The purpose of a team is to work synergistically. The get to this point, there is a realisation that each member provides a key skill for their part. Other members need to be able to trust the individual in completing their element without question. For trust to form, we need to show our own vulnerability. As a new manager, this could feel counter-intuitive as you are trying to make your mark and show leadership.

This is where many new managers trip up, trying to have all the answers to all solutions. It is often the case that in order to please the team and gain acceptance, reverse delegation takes place. The team either do this as a game or innocently, passing jobs or tasks to the manager that they can not do or is a new problem.

Authenticity

Being authentic means placing yourself out there, being venerable with the intention of being human. We don’t have all the answers, maybe the wider team does. Ask the team for ideas and assistance through collaboration. By performing even this small act, you are communicating to the group that this is the way we need to work. Openly, respectfully and in a focused, solution driven way. You may even have a little fun on the way. Ask questions, discuss the possible solutions be creative. The wider team are as nervous about this approach as you are, but you need to start somewhere.

There is one element I find that is rarely written about and that is permission giving. There will be a collective understanding that you are the manager. They may be waiting for you to start to ‘manage’. This, in people’s minds, means telling them what to do. By using a collaborative approach in generating ideas, understanding what performance looks like, for example, you are setting the standard. If this comes from a place of genuine authenticity, you need to communicate this again and again.

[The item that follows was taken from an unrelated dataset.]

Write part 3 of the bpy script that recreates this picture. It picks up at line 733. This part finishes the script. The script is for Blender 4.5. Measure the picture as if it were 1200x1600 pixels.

Challenges will come from inside and outside the team, that’s ok, let them. If your objective is to find a way to efficiency and performance through collaborative working, that’s a great place to be. Consequently, this will move the team from a place of asking, to an openly providing solutions mode. You don’t want them to hold onto ideas and wait to be asked, they need to feel empowered to provide what they have.

Final Thoughts For New Managers

Whether you are a seasoned manager or a new one, management constantly throws up challenges. The pure nature of management should be based on work that achieves organisational objectives. This is a time for you to make a difference and learn in the process. Underpinning your approach with knowledge of the team, role and the overall strategic priorities will aid in providing an informed plan. Utilising an authentic approach through quality discussions with people around you will ensure you have success at achieving your aim. Will you make mistakes? – yes probably, but it will be the resilience that you demonstrate that will mark you out as a great manager.

Being a new manager is tough but rarely an impossible challenge. Through remaining pragmatic and authentic you will begin forming the basis of high performance. Creating a strong yet flexible plan for the provided a solid foundation to work from.

Striking the balance is the role of every manager; the balance between providing high performance for the organisation and being that key individual in the team. Generally, people want to give their best, use the skills they have to best effect. Your role is to draw these out by facilitating the plan that you created.

High performance is tough to achieve, even harder to maintain, but always rewarding. Good luck.